Data provided:
----------------------------------------

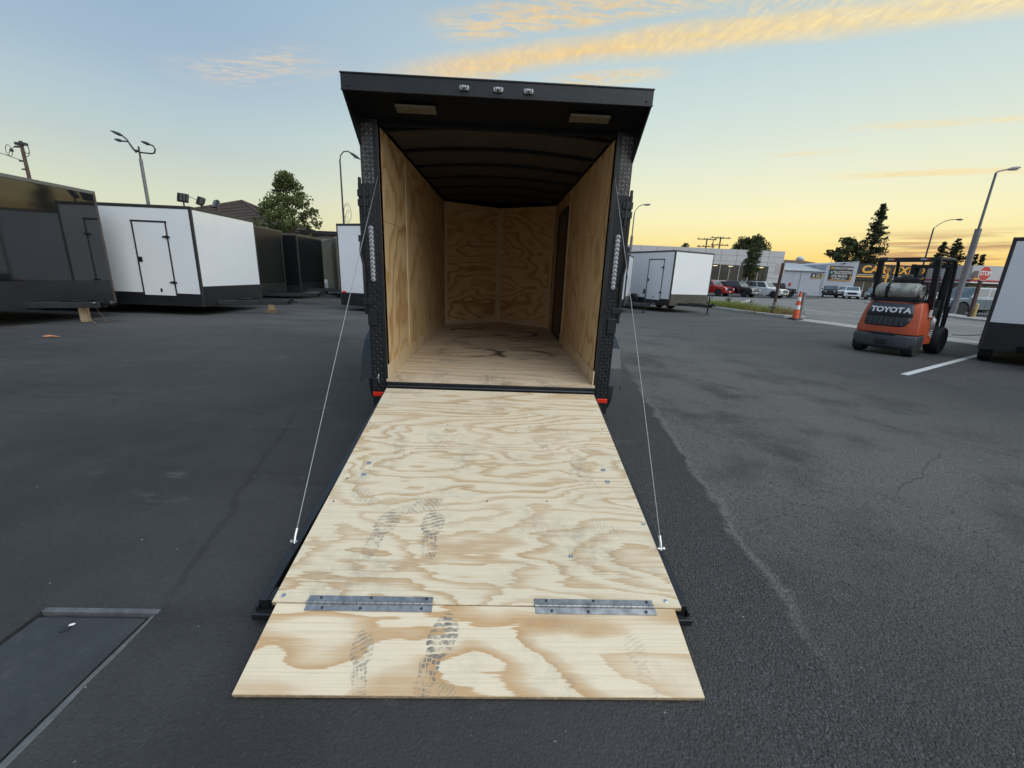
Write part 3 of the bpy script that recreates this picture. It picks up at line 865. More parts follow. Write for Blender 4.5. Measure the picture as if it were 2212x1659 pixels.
CL = thing('car_sales_building', 'black car sales hall with big orange letters and an orange stripe', 'building', (64.2, 72.06, 0))
M().box(.02, 21.5, 0, 14, 3.0, 5.95).build('fascia', MAT['lot_black'], CL)
M().box(.02, 21.5, .5, 14, 0, 2.998).build('wall', MAT['lot_black'], CL)
M().box(.0, 21.5, -.10, -.005, 3.62, 3.84).build('orange_stripe', MAT['sign_orange'], CL)
M().box(.2, 21.3, -.06, -.005, 3.98, 4.09).build('pale_stripe', MAT['sign_pale'], CL)
for k in range(12):
    w_ = M().box(.5 + 1.7 * k, .5 + 1.7 * k + 1.55, .40, .499, .4, 2.9).build('shop_window', MAT['shop_glass'], CL)
    M().box(.5 + 1.7 * k + 1.56, .5 + 1.7 * k + 1.69, .36, .498, 0, 2.95).build('mullion', MAT['mullion'], w_)
for body, x, sz, sx in (('CAR', 3.0, 1.78, 1.30), ('EXPO', 9.55, 1.78, 1.30), ('2121', 14.9, 1.40, 1.15)):
    lettering(body, sz, MAT['sign_orange'], CL, T(x, -.03, 4.95), depth=.08, bold=.055, shear=.12, sx=sx)
PY = thing('pylon_sign', 'small pylon sign with orange post and pale lettering before the car sales hall', 'sign', (64.3, 66.0, 0))
M().box(-.12, .12, -.12, .12, 0, 4.3).build('post', MAT['sign_orange'], PY)
bd = M().box(.62, 1.85, -.1, .1, 1.4, 3.9).build('board', MAT['sign_black'], PY)
lettering('22', .8, MAT['sign_pale'], bd, T(1.35, -.11, 3.5), depth=.02, bold=.01); lettering('CD', .7, MAT['sign_pale'], bd, T(1.24, -.11, 2.5), depth=.02, bold=.01); lettering('INC', .5, MAT['sign_pale'], bd, T(1.24, -.11, 1.8), depth=.02, bold=.01)
M().lathe([(.38, 0), (.38, .1)], (-.1, -.2, 4.75), 'y', 14).build('emblem', simple('dull orange emblem', (.30, .12, .03), .6), PY)

WS = thing('corner_store', 'off-white flat store with a red band, behind the stop sign', 'building', (77.0, 64.5, 0))
M().box(0, 30, 0, 12, 3.72, 6.0).build('parapet', MAT['store_white'], WS)
M().box(0, 30, -.3, 12, 3.42, 3.715).build('red_band', MAT['red_band'], WS)
M().box(0, 30, -.25, 12, 3.20, 3.415).build('white_band', MAT['letter_white'], WS)
M().box(.2, 30, .8, 12, 0, 3.195).build('wall', MAT['tan_board'], WS)
for k in range(9):
    M().box(.8 + 3.2 * k, .8 + 3.2 * k + 2.6, .70, .79, .7, 2.8).build('shop_window', MAT['shop_glass'], WS)
M().box(0, 1.6, -.35, -.301, 4.1, 5.1).build('faded_sign', MAT['tan_board'], WS); M().box(.3, 2.5, -.36, -.301, 3.75, 4.0).build('orange_sign', MAT['sign_orange'], WS)
WH = thing('warehouse', 'distant low brown warehouse roof with a round vent ball', 'building', (66, 95, 0))
m = M(); m.box(-13, 12, 0, 20, 0, 6.4); m.build('wall', MAT['tan_board'], WH); m = M(); m.prism([(-13.3, 6.4), (12.3, 6.4), (4, 7.4), (-6, 7.4)], -.3, 20, 'y'); m.build('roof', simple('warehouse roof', (.22, .17, .14), .7, var=.2), WH)
M().lathe([(.3, 0), (.3, .4), (.75, .6), (.85, .9), (.7, 1.3), (.3, 1.5)], (4.5, 1.5, 6.9), 'z', 14).build('roof_vent', MAT['metal_roof'], WH, smooth=50)

# left: hip roofed house behind the trailers
HS = thing('house', 'house with a brown tiled hip roof behind the white floodlight trailer', 'house', (-26.2, 40, 0))
M().box(-5.2, 5.2, -3.6, 6.4, 0, 5.0).build('wall', simple('tan house wall', (.33, .26, .20), .8, var=.1), HS)
ap = Vector((0.2, 1.2, 7.45)); cs = [Vector((-6, -4.4, 4.85)), Vector((6, -4.4, 4.85)), Vector((6, 7.2, 4.85)), Vector((-6, 7.2, 4.85))]
roof = M()
roof.add([cs[0] - Vector((0, 0, .1)), cs[1] - Vector((0, 0, .1)), cs[2] - Vector((0, 0, .1)), cs[3] - Vector((0, 0, .1)), ap - Vector((0, 0, .15))], [(0, 1, 4), (1, 2, 4), (2, 3, 4), (3, 0, 4), (3, 2, 1, 0)])
rf = roof.build('roof', MAT['roof_tile'], HS)
for i in range(4):
    a, b_ = cs[i], cs[(i + 1) % 4]
    nrm = (b_ - a).cross(ap - a).normalized()
    NC = 15
    for k in range(NC):
        t0, t1 = k / NC, (k + 1) / NC
        q = [a.lerp(ap, t0) + nrm * .07, b_.lerp(ap, t0) + nrm * .07, b_.lerp(ap, t1) + nrm * .01, a.lerp(ap, t1) + nrm * .01]
        M().slab(q, nrm, .05).build('tile_course', MAT['roof_tile'], rf)
m = M()
for i in range(4):
    m.bar(cs[i] + Vector((0, 0, .08)), ap + Vector((0, 0, .08)), .16, .10)
m.build('hip_tile', MAT['roof_tile'], rf)
M().box(-6.1, 6.1, -4.5, 7.3, 4.66, 4.8).build('fascia', simple('dark fascia', (.03, .025, .02), .7), HS)
M().box(3.4, 5.6, -4.0, -3.62, 3.4, 4.55).build('red_sign', simple('red sign', (.5, .05, .03), .5), HS)
LB = thing('kiosk', 'small pale kiosk with a flat dark canopy and an orange end, behind the tree', 'building', (-14.4, 33, 0))
M().box(-1.6, 3.2, .1, 4, 0, 4.0).build('wall', simple('kiosk wall', (.55, .53, .5), .8), LB); M().box(-2.2, 3.6, -.5, 4.5, 4.02, 4.30).build('canopy', MAT['dark_plastic'], LB); M().box(.2, 3.0, .02, .098, 2.6, 4.0).build('orange_wall', simple('orange wall', (.55, .30, .10), .8), LB)


# ================================================================ the open cargo trailer
TH = R(0.85)
hero = thing('cargo_trailer', 'open black enclosed cargo trailer lined with plywood, rear ramp lowered onto the asphalt', 'cargo trailer')
hero.rotation_euler = (TH, 0, 0)
hero.location = (0, -2.43 * (1 - math.cos(TH)), 2.43 * math.sin(TH))

HW, OW = .905, 1.045       # inner and outer half width
FZ, CZ, TZ = .467, 2.434, 2.60
LW, APEX = 3.615, 4.197

# outer skin
for s_ in (-1, 1):
    m = M(); m.box(s_ * (OW - .03), s_ * OW, .09, LW, .42, TZ)
    m.build('side_wall', MAT['black_gloss'], hero)
    m = M(); a = Vector((s_ * (OW - .001), LW, 0)); bq = Vector((0, APEX + .12, 0))
    n_ = Vector((s_ * .49, .87, 0))
    m.slab([(a.x, a.y, .42), (bq.x, bq.y, .42), (bq.x, bq.y, TZ), (a.x, a.y, TZ)], n_, .03)
    m.build('nose_skin', MAT['black_gloss'], hero)
m = M(); m.prism([(-OW - .004, .02), (OW + .004, .02), (OW + .004, LW), (0, APEX + .14), (-OW - .004, LW)], TZ + .002, TZ + .035, 'z'); m.build('roof', MAT['black_gloss'], hero)
m = M()
m.prism([(-OW + .04, .05), (OW - .04, .05), (OW - .04, LW), (0, APEX + .06), (-OW + .04, LW)], .33, FZ - .025, 'z'); m.build('chassis', MAT['black_frame'], hero)
m = M(); m.prism([(-HW - .01, -.028), (HW + .01, -.028), (HW + .01, LW), (0, APEX), (-HW - .01, LW)], FZ - .02, FZ, 'z'); m.build('floor_panel', MAT['ply_floor'], hero)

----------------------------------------

Short exercise: Repeat, exactly and in full, each line from the start of the data to the line that contains "(.30, .12, .03), .6), PY)". Pictures do not go in.

Task output:
Write part 3 of the bpy script that recreates this picture. It picks up at line 865. More parts follow. Write for Blender 4.5. Measure the picture as if it were 2212x1659 pixels.
CL = thing('car_sales_building', 'black car sales hall with big orange letters and an orange stripe', 'building', (64.2, 72.06, 0))
M().box(.02, 21.5, 0, 14, 3.0, 5.95).build('fascia', MAT['lot_black'], CL)
M().box(.02, 21.5, .5, 14, 0, 2.998).build('wall', MAT['lot_black'], CL)
M().box(.0, 21.5, -.10, -.005, 3.62, 3.84).build('orange_stripe', MAT['sign_orange'], CL)
M().box(.2, 21.3, -.06, -.005, 3.98, 4.09).build('pale_stripe', MAT['sign_pale'], CL)
for k in range(12):
    w_ = M().box(.5 + 1.7 * k, .5 + 1.7 * k + 1.55, .40, .499, .4, 2.9).build('shop_window', MAT['shop_glass'], CL)
    M().box(.5 + 1.7 * k + 1.56, .5 + 1.7 * k + 1.69, .36, .498, 0, 2.95).build('mullion', MAT['mullion'], w_)
for body, x, sz, sx in (('CAR', 3.0, 1.78, 1.30), ('EXPO', 9.55, 1.78, 1.30), ('2121', 14.9, 1.40, 1.15)):
    lettering(body, sz, MAT['sign_orange'], CL, T(x, -.03, 4.95), depth=.08, bold=.055, shear=.12, sx=sx)
PY = thing('pylon_sign', 'small pylon sign with orange post and pale lettering before the car sales hall', 'sign', (64.3, 66.0, 0))
M().box(-.12, .12, -.12, .12, 0, 4.3).build('post', MAT['sign_orange'], PY)
bd = M().box(.62, 1.85, -.1, .1, 1.4, 3.9).build('board', MAT['sign_black'], PY)
lettering('22', .8, MAT['sign_pale'], bd, T(1.35, -.11, 3.5), depth=.02, bold=.01); lettering('CD', .7, MAT['sign_pale'], bd, T(1.24, -.11, 2.5), depth=.02, bold=.01); lettering('INC', .5, MAT['sign_pale'], bd, T(1.24, -.11, 1.8), depth=.02, bold=.01)
M().lathe([(.38, 0), (.38, .1)], (-.1, -.2, 4.75), 'y', 14).build('emblem', simple('dull orange emblem', (.30, .12, .03), .6), PY)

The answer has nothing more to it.